If you do the Art track in a liberal arts college when I did it, you had a certain compulsory amount of art history coursework. I don’t mind – it’s a good thing and I love art history – although I think that the actual “I make art” art students had more compelling and vital art historical discourse on a regular basis than the art history majors – we were living breathing eating and sleeping theory and always made to know where we were coming from and who was the visual ancestor of just about every line we drew. It was….intense, and weird.
But my point in saying this, is that nobody teaches the Russians. (Unless you take a film class, then Russia exists and is a thing.) You can’t go through a program without exposure to Raphael or Matisse, you can’t get through it without Cezanne or El Greco, Giorgione or Giotto, but you can absolutely graduate a top program and have no idea who Shishkin is.
I mean, they don’t even teach the British, to be fair. Not one Reynolds. No mention of where Holbein was busy Holbein-ing.

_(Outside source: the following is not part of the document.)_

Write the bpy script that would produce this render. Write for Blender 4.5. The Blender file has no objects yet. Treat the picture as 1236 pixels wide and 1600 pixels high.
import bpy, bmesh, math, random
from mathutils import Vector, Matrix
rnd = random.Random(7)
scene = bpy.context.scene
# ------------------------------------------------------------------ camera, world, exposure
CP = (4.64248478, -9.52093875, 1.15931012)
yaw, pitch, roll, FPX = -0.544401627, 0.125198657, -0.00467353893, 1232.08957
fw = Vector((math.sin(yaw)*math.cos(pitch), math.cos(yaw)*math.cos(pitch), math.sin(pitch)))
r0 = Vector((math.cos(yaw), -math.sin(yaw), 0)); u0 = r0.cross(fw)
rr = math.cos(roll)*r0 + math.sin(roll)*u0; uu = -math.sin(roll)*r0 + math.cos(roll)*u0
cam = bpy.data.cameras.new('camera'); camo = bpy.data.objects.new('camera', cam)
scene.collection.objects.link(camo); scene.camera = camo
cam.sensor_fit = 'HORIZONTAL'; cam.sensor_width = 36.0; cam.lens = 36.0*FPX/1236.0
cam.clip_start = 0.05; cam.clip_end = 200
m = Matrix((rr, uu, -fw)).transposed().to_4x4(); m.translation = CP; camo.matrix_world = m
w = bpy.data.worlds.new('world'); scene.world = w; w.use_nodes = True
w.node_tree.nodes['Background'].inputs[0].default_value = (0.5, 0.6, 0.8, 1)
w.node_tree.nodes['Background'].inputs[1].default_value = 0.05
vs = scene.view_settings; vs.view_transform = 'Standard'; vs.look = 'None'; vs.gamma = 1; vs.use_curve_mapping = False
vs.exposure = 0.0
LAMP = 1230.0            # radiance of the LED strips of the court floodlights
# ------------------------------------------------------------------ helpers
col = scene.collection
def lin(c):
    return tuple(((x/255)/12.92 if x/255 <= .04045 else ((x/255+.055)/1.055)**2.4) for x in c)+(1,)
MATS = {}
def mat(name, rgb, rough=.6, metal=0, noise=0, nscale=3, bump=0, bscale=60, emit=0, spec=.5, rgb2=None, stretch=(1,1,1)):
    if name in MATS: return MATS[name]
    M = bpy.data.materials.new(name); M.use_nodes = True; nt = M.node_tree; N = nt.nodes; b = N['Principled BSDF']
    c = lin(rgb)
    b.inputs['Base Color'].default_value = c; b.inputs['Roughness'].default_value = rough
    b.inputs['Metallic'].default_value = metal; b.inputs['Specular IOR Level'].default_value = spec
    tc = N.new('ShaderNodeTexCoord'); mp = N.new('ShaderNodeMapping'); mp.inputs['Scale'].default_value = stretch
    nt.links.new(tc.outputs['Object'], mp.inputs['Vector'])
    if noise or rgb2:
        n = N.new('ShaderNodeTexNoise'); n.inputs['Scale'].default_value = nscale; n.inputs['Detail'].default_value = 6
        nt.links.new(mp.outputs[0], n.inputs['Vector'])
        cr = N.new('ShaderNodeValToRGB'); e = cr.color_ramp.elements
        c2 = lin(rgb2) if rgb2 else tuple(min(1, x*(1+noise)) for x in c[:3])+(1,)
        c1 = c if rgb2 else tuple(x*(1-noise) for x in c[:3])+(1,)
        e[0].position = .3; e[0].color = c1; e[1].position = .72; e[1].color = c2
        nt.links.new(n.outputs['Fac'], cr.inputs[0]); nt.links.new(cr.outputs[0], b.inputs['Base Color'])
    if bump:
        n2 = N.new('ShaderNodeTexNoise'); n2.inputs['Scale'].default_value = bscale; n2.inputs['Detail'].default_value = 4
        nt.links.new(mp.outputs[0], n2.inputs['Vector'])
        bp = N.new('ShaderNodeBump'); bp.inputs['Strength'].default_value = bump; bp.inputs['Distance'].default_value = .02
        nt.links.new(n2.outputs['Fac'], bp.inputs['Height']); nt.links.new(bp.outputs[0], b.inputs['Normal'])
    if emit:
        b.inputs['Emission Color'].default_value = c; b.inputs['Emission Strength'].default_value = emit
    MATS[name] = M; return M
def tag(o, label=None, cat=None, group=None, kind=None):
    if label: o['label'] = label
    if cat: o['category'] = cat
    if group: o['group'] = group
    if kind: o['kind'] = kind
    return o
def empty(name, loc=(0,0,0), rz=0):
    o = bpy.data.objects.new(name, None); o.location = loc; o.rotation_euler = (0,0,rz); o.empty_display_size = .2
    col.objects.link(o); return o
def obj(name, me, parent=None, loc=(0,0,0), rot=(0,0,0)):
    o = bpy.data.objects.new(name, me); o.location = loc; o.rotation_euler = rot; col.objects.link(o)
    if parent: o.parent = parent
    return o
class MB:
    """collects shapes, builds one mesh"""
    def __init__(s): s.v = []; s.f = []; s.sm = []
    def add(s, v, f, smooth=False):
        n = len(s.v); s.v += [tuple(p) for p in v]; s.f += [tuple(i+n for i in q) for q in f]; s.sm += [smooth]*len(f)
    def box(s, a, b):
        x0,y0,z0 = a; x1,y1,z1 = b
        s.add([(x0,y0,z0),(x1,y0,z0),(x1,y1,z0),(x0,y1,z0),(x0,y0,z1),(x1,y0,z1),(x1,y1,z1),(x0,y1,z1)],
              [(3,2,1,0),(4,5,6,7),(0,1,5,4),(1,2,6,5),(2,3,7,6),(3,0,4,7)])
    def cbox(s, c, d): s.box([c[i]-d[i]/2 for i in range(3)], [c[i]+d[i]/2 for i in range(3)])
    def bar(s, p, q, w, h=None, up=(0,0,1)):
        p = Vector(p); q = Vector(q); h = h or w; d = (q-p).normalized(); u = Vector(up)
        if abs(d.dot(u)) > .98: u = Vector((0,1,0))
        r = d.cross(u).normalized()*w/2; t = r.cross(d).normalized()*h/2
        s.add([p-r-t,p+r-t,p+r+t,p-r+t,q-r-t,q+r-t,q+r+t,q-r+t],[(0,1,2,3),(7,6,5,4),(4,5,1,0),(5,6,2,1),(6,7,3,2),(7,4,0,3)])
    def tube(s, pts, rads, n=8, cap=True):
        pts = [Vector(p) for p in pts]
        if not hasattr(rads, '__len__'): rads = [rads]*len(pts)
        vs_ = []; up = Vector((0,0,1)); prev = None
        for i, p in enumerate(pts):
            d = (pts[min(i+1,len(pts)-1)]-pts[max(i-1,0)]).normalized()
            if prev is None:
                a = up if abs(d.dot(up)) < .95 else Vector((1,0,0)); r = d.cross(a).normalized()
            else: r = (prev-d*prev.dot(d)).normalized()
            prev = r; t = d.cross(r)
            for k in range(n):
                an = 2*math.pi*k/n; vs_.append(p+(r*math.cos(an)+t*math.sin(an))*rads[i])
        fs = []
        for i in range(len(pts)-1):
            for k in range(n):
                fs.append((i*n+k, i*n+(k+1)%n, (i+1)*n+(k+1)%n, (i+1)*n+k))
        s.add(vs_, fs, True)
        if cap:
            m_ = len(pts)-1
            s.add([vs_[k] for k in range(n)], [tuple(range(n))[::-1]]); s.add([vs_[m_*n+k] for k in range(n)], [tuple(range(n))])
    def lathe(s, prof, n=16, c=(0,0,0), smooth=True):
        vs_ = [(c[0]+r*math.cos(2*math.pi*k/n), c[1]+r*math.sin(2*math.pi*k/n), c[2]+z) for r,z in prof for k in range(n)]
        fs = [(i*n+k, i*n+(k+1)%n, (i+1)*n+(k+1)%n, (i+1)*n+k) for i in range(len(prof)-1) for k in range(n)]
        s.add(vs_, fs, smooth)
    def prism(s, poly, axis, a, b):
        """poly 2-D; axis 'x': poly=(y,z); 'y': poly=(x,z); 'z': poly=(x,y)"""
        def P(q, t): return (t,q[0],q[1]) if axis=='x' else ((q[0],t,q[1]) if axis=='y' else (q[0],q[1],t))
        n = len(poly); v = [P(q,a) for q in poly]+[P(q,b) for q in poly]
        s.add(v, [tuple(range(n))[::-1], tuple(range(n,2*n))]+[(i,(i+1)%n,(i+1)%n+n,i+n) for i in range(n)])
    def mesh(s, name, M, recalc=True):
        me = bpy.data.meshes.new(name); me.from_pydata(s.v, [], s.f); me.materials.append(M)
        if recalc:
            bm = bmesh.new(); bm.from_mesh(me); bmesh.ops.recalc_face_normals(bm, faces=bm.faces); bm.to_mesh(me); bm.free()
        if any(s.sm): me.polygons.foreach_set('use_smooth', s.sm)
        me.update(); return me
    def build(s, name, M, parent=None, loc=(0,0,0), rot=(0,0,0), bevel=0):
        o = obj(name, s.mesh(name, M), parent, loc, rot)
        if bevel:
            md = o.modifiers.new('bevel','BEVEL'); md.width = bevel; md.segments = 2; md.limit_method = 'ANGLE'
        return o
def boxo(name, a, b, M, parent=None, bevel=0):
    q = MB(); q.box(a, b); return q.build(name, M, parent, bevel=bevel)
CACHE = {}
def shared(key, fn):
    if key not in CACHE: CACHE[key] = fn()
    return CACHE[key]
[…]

So I’ve never really compensated to the extent I should for this deficit. I hadn’t made it to the Museum of Russian Art in over a decade of it being around.
The thing that got me out and motivated for this last hurrah of the almost-normal was this show:
Mystical Imprints: Marc Chagall, Ben-Zion, and Ben Shahn
The Russian-ness of Russian-born Jewish artists is…complicated. Kind of a bold idea to claim folks you drove out when they were under 18, no? Even ones who went through the bother of becoming American citizens?
I love Chagall, but not for his printmaking, you know? Worth a peek, sure.
Ben-Zion is all right, kind of dark and lumpy and very early modernism, reminded me of the art in our mid-century down at the heels working class temple. His series showing the righteous men as shtetl regulars was moving, though, and more forthright in a way than Chagall’s mysticism. These righteous men are not experiencing their oppression and limitation as a colorful dream. I appreciate that.
But I was there for Ben Shahn, not gonna lie.
Categorizing American artists Ben Shahn and Ben-Zion as anything but American is really pushing it and still sort of pushes my buttons in a not-good way. BUT – HOWEVER – ignoring where an artist spent their childhood is to ignore a bigger part of their worldview. Do you make any kind of art? Where are your real dreams hopes nightmares and preferences forged? When you’re 34 or when you’re 4?
It’s not completely unreasonable to get these three guys together as a supergroup, and frankly, I really didn’t need a reason to see more Ben Shahns than I usually can in person.

I was pretty awestruck by them. I don’t know what I expected. Something illustrative, jittery, Ben Shahn-ish. Instead I got the lettering. Wow.
I don’t read Hebrew, and I think it’s actually an asset in looking at these. They possess a pure graphic knockout power – anyone with even the least curiosity about hand lettering should see them. You don’t have to read Hebrew and you don’t have to know Kabbalah to be knocked on your butt by the mystical power of the presence of Words.
We even got to wrap this last really good day up with a good enough bagel, definitely feeling my roots, and not a bad set of memories at all. Hopefully some new ones soon!